J'espère qu'il va se diffuser dans toute la France, que les gens vont vraiment prendre conscience de ce que c'est que les personnes entendantes, les personnes sourdes, la différence, et que les personnes sourdes ont besoin de la langue des signes.

Laura : Il y a un truc que j'ai adoré aussi, alors, toute la fin du film, à partir du moment où elle quitte la maison pour aller à la plage, se passe dans le silence. Sauf le moment où elle met ses appareils et qu'elle arrive à la crèche. Et là, on comprend vraiment pourquoi elle ne les supporte pas. 
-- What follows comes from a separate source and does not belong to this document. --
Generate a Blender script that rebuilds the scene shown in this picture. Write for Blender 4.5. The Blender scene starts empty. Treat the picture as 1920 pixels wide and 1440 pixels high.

Personne 4 : Oui. Avant, c'était pareil. Quand j'étais petite, j'avais des appareils auditifs. J'étais un peu forcé. Parfois, j'avais envie d'entendre. Les gens parlaient autour de moi, donc je voulais comprendre ce qu'ils disaient. Mais le problème, c'est que j'entendais des choses, mais je ne comprenais rien. C'était plein de bruit, c'était vraiment une cacophonie. 

Du coup, pour moi, je devais rejeter mes appareils parce que ça ne m'apportait rien. Et je ne les porte plus parce que ça ne m'apportait rien, le son en lui-même. 

Laura : Merci beaucoup pour ce témoignage, et puis j'espère peut-être que vous allez voir d'autres films aussi. Comme il y en a prévu, avec interprétation pour la présentation. 

Personne 4 : C'était vraiment super, là vraiment aujourd'hui, même avec l'association Sign'Up qui nous a informé. Je suis très contente d'être venue pour voir ce film parce qu'on ne voit pas souvent les interprètes qui présentent les films. C'est que des films en VO, il n'y en a pas beaucoup non plus. Donc quand il y en a un, nous, on en a besoin en tant que sourds de voir des films en VO. Et donc quand il y en a un, on vient le voir. Et c'est que c'est épanouissant, parce que du coup on se sent moins isolé, on va voir le cinéma ensemble. Et ça, c'est aussi l'humanité, c'est de vivre ensemble.